◆ What you are asked to do ◆
Beginning with the very first line, please reproduce the entries exactly through the line containing "sc.camera = cam".

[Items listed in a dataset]
• • • •
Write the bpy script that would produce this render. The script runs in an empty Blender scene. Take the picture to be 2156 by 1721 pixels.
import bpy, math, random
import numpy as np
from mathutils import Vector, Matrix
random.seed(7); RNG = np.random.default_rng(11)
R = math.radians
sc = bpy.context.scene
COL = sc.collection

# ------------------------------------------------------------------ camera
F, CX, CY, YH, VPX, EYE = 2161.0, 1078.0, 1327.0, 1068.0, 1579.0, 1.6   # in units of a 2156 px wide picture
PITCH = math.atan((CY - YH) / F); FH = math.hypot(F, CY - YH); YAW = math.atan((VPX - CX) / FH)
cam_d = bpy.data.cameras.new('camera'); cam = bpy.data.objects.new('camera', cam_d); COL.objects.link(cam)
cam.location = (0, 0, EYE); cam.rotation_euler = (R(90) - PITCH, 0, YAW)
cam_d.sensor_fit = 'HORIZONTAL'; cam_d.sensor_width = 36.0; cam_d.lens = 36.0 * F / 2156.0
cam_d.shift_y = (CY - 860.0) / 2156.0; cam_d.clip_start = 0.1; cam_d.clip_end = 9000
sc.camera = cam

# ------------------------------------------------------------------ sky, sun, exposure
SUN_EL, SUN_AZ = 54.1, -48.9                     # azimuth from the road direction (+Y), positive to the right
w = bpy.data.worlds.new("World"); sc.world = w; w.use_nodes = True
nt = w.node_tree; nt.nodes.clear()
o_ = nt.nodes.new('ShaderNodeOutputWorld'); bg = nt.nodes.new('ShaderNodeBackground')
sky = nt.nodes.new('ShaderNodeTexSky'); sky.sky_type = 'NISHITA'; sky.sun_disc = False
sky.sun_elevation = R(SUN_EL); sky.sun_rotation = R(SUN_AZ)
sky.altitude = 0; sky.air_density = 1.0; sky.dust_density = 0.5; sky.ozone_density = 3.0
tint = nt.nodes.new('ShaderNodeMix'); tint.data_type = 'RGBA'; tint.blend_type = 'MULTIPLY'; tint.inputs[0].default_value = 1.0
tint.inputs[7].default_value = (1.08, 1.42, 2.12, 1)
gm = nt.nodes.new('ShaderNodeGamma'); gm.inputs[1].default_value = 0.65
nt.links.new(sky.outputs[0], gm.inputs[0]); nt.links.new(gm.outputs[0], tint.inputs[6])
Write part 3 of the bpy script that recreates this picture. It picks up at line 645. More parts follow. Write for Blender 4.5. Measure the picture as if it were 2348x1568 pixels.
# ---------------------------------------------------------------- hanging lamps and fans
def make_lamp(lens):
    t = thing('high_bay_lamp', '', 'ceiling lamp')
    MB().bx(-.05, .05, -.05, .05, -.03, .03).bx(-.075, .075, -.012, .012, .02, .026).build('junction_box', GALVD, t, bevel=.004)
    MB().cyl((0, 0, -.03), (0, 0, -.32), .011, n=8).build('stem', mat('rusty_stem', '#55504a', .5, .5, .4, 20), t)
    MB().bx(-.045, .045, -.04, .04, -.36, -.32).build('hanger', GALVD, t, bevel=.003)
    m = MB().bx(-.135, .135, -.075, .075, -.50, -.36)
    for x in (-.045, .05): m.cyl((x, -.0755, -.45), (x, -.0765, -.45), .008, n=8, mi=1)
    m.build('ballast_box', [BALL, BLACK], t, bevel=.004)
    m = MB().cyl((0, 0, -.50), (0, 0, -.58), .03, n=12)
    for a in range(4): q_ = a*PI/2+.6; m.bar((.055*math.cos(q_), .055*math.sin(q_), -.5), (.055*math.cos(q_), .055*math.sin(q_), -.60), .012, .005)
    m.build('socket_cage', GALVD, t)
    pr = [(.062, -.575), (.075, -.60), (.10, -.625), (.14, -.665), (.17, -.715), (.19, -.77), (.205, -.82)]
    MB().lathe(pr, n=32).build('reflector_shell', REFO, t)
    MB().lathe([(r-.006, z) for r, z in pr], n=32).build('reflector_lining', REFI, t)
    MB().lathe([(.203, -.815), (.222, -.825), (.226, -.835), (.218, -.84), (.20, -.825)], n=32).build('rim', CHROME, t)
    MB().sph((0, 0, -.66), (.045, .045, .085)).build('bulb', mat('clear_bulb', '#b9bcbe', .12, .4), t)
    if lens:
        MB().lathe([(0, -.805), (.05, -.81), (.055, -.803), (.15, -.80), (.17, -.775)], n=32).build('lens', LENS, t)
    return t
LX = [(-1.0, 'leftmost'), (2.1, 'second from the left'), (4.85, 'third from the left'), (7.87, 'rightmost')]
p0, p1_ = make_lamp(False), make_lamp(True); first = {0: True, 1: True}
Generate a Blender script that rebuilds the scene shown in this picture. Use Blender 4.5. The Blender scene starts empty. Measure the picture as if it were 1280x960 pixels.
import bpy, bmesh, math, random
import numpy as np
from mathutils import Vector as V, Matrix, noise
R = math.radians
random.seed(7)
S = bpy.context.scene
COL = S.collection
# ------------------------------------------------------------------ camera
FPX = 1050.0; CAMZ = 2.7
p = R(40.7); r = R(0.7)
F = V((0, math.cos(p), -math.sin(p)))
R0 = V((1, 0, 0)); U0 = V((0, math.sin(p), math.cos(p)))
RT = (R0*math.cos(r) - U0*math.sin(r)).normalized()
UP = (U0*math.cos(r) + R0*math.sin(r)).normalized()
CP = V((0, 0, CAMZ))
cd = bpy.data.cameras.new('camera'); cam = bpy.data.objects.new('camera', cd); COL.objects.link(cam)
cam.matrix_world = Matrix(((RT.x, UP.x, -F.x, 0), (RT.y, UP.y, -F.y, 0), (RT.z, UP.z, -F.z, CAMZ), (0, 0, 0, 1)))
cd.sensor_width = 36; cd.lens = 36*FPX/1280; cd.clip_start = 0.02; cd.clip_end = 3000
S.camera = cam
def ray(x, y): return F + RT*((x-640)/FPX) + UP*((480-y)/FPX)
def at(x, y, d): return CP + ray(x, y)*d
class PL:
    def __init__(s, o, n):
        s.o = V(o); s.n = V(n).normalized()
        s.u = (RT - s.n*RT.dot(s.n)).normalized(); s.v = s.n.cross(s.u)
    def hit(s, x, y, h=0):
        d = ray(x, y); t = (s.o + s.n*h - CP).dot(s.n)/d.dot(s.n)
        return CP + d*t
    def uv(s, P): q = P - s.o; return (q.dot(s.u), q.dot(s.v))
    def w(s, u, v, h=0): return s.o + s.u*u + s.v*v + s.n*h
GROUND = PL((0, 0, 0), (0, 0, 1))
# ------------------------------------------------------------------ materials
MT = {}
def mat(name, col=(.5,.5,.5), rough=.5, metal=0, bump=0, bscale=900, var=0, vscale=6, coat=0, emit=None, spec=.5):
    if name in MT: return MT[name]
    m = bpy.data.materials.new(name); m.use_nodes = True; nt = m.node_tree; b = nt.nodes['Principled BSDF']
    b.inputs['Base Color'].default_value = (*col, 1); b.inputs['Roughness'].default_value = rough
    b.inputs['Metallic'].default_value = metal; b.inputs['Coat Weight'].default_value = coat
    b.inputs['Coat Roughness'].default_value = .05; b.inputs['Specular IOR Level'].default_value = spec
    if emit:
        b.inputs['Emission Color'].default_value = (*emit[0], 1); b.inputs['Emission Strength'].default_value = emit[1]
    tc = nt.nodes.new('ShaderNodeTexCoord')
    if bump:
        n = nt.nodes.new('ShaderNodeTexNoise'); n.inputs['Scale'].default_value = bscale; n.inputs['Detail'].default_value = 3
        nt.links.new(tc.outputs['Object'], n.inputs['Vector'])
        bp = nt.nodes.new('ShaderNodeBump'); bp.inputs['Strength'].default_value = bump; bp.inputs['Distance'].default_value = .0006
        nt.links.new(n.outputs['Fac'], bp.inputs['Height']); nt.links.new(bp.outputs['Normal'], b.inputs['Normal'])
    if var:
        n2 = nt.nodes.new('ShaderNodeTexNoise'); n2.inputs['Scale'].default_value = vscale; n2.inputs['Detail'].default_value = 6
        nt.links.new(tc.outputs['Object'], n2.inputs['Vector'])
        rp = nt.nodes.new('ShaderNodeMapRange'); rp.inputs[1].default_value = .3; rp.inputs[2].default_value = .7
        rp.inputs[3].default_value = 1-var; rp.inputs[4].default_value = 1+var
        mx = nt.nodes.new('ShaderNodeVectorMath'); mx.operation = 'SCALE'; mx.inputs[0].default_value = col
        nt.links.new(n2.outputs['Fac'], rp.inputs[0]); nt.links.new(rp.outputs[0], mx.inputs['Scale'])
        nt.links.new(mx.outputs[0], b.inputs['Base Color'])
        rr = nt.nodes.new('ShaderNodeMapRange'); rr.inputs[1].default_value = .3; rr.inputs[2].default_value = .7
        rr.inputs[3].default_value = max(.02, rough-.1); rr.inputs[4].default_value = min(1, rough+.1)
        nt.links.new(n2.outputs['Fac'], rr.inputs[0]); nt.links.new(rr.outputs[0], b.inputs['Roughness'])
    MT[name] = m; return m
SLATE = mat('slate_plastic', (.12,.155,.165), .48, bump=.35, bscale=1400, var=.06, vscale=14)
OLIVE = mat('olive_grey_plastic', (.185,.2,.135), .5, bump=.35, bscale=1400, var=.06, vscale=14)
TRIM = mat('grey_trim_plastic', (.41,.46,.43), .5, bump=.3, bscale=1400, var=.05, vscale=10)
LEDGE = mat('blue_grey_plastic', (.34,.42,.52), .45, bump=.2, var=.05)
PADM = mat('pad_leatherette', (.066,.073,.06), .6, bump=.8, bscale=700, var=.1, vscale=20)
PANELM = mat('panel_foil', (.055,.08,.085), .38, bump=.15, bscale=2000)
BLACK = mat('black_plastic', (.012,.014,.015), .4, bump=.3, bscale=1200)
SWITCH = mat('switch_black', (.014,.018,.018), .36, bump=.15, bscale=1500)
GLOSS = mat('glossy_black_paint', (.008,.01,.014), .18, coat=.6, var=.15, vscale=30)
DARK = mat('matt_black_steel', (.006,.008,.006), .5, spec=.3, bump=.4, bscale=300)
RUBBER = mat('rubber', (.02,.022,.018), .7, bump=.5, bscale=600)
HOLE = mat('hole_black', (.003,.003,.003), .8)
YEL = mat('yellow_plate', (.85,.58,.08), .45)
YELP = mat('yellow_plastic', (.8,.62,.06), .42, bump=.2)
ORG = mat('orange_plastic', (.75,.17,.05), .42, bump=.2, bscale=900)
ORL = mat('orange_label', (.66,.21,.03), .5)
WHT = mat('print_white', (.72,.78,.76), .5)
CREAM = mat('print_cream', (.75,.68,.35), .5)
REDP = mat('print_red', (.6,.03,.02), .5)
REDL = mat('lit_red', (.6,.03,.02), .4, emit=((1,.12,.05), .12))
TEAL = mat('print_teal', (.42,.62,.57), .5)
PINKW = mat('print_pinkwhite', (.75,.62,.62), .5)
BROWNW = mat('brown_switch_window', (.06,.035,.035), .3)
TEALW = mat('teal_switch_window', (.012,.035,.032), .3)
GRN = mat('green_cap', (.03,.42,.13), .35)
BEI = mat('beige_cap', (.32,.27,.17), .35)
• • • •
◆ Answer for this exercise ◆
Write the bpy script that would produce this render. The script runs in an empty Blender scene. Take the picture to be 2156 by 1721 pixels.
import bpy, math, random
import numpy as np
from mathutils import Vector, Matrix
random.seed(7); RNG = np.random.default_rng(11)
R = math.radians
sc = bpy.context.scene
COL = sc.collection

# ------------------------------------------------------------------ camera
F, CX, CY, YH, VPX, EYE = 2161.0, 1078.0, 1327.0, 1068.0, 1579.0, 1.6   # in units of a 2156 px wide picture
PITCH = math.atan((CY - YH) / F); FH = math.hypot(F, CY - YH); YAW = math.atan((VPX - CX) / FH)
cam_d = bpy.data.cameras.new('camera'); cam = bpy.data.objects.new('camera', cam_d); COL.objects.link(cam)
cam.location = (0, 0, EYE); cam.rotation_euler = (R(90) - PITCH, 0, YAW)
cam_d.sensor_fit = 'HORIZONTAL'; cam_d.sensor_width = 36.0; cam_d.lens = 36.0 * F / 2156.0
cam_d.shift_y = (CY - 860.0) / 2156.0; cam_d.clip_start = 0.1; cam_d.clip_end = 9000
sc.camera = cam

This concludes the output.